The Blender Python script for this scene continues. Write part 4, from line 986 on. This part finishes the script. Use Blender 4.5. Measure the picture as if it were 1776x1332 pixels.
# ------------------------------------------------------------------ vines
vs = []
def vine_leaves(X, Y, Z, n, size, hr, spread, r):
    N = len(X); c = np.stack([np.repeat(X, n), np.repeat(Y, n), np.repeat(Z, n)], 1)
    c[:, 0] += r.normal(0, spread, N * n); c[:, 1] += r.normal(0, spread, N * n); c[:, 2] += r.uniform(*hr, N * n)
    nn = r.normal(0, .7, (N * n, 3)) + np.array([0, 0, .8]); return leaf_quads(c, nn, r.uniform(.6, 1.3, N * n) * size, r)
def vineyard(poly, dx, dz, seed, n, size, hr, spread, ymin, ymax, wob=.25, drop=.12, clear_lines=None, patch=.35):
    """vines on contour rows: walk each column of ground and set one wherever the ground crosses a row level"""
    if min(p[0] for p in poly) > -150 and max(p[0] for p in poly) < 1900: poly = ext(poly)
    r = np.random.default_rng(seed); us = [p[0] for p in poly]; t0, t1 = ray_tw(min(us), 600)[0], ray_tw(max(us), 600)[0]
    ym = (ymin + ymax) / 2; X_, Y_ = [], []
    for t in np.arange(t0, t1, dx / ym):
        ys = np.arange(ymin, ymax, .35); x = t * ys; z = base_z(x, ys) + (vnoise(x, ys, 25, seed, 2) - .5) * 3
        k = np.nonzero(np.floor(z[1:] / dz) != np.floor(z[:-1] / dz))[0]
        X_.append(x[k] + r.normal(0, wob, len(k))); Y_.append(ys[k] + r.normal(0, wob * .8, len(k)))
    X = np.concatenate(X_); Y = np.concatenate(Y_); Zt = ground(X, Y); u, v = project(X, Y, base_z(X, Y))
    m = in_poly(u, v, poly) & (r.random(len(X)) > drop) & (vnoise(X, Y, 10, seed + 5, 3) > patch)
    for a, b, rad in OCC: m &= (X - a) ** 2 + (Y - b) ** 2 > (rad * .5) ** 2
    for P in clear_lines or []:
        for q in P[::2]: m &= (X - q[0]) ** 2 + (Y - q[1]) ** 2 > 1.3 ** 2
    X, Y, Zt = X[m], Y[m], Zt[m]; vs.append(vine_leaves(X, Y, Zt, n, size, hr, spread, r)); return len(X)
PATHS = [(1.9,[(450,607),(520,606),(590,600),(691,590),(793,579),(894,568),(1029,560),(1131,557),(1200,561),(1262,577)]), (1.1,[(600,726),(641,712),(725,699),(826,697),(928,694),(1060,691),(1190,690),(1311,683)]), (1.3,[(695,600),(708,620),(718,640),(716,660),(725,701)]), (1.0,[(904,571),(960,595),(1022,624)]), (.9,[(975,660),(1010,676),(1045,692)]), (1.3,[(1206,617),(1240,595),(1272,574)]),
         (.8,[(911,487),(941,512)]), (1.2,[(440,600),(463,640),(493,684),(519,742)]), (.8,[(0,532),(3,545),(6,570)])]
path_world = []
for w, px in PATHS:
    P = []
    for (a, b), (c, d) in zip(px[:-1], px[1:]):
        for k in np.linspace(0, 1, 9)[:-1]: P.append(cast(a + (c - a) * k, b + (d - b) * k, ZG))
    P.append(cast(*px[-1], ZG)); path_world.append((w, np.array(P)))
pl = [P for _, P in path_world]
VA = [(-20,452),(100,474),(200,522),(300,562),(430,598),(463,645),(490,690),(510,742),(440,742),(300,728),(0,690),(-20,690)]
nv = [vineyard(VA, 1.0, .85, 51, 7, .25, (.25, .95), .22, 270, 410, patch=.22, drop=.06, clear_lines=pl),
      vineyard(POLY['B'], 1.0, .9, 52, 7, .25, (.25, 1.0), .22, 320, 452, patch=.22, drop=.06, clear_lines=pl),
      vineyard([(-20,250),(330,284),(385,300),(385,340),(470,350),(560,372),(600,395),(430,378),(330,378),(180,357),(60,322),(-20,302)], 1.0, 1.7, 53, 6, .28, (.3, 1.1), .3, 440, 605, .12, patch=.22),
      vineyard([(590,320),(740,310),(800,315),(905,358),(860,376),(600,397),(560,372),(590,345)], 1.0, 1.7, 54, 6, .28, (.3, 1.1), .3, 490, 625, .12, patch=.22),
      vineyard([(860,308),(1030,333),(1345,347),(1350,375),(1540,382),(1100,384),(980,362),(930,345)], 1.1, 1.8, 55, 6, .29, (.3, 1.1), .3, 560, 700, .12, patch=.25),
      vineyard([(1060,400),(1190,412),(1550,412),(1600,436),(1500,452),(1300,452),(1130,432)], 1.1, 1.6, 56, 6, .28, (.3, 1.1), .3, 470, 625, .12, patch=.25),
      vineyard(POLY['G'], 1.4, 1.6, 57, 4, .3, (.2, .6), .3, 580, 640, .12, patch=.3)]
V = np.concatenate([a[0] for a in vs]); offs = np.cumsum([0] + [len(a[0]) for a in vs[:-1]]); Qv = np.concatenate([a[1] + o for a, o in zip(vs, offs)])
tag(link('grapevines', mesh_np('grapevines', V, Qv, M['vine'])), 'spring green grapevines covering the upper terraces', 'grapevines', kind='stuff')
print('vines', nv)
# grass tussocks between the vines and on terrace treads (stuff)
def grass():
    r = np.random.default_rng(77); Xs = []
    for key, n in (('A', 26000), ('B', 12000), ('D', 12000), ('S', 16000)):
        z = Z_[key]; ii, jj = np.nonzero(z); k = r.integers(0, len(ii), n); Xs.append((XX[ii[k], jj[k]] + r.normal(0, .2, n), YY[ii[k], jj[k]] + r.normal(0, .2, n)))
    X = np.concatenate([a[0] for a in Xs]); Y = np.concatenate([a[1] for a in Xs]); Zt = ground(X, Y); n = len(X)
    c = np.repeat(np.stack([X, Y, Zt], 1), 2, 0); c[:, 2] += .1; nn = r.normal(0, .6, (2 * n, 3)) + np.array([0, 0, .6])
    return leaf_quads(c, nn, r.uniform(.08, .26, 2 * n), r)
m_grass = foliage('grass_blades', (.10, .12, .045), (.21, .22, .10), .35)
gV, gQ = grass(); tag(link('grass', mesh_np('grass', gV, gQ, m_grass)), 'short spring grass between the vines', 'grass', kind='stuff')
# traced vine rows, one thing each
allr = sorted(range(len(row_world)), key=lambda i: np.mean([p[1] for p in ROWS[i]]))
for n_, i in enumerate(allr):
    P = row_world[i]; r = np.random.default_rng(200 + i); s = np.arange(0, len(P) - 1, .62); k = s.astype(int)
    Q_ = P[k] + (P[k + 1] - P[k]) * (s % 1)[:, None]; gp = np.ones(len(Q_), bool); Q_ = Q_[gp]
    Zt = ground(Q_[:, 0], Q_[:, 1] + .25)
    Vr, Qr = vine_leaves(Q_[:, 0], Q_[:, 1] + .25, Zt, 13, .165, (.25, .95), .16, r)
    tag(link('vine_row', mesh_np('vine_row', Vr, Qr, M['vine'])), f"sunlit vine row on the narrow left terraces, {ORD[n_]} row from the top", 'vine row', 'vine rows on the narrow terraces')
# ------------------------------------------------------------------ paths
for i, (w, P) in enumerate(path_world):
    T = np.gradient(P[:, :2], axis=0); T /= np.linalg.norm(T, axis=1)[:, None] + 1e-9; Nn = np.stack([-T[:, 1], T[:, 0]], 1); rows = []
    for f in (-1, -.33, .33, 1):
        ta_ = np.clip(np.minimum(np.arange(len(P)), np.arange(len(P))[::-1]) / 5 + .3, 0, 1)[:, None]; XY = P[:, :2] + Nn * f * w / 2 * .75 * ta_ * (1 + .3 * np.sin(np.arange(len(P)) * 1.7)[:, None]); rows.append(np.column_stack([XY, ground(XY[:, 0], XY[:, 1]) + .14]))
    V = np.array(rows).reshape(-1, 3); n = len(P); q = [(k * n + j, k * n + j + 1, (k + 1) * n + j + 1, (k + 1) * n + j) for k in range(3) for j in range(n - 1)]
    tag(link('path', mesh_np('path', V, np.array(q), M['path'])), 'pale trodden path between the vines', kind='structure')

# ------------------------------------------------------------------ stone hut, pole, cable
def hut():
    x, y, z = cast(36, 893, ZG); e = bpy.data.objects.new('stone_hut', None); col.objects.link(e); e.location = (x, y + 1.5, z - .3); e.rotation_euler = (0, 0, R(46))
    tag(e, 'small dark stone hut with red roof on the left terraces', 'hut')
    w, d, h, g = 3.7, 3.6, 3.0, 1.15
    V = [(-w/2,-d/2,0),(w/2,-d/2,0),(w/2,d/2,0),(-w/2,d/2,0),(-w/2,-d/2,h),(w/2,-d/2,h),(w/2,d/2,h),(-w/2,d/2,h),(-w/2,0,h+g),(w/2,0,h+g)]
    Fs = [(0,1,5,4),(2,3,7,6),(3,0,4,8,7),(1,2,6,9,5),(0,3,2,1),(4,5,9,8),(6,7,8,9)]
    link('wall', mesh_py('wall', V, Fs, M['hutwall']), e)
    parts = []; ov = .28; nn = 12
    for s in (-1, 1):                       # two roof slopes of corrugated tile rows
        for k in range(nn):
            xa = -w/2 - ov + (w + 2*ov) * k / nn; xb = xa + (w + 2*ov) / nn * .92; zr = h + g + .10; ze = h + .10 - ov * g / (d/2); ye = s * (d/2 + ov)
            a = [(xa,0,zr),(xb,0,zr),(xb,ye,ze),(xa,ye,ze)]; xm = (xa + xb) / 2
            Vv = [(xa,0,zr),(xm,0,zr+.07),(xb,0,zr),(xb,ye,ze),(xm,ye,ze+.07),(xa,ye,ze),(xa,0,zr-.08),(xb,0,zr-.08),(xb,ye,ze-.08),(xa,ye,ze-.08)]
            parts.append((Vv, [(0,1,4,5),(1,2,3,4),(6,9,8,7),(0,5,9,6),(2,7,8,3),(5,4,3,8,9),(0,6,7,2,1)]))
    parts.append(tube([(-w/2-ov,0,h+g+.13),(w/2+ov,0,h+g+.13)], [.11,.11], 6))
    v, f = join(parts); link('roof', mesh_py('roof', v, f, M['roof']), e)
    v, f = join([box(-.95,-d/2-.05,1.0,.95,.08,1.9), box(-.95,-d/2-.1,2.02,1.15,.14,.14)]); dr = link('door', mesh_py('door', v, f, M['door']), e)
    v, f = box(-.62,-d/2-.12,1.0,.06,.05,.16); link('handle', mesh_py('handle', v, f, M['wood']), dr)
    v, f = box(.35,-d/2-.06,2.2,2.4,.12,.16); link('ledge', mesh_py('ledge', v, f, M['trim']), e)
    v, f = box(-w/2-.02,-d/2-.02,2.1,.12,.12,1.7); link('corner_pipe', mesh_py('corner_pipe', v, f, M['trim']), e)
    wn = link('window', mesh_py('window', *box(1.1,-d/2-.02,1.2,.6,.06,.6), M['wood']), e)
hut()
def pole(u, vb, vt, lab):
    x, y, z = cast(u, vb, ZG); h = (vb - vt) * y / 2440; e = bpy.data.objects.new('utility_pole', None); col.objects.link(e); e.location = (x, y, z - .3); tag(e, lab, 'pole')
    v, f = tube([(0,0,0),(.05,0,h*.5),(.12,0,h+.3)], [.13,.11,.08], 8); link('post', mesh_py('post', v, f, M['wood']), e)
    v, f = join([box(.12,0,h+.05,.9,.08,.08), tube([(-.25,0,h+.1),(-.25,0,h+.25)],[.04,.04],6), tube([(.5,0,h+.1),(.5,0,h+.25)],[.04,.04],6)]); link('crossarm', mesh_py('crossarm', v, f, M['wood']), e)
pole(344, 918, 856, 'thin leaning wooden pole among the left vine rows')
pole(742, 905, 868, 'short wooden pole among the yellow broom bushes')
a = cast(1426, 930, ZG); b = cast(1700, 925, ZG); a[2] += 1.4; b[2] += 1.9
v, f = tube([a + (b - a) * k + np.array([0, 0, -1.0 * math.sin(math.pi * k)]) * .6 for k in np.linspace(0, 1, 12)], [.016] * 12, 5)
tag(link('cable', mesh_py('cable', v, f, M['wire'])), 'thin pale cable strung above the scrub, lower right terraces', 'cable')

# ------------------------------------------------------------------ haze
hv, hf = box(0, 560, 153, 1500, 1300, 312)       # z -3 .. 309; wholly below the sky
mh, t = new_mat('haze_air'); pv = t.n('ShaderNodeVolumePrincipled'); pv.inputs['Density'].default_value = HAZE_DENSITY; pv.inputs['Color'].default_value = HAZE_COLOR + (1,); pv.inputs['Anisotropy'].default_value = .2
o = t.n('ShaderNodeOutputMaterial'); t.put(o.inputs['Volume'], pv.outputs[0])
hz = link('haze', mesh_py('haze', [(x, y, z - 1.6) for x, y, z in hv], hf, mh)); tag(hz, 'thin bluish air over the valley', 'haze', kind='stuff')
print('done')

• DESCRIPTION OF THE TASK: Copy out all lines where the word "from" appears.

• WRITTEN SOLUTION:
The Blender Python script for this scene continues. Write part 4, from line 986 on. This part finishes the script. Use Blender 4.5. Measure the picture as if it were 1776x1332 pixels.
    tag(link('vine_row', mesh_np('vine_row', Vr, Qr, M['vine'])), f"sunlit vine row on the narrow left terraces, {ORD[n_]} row from the top", 'vine row', 'vine rows on the narrow terraces')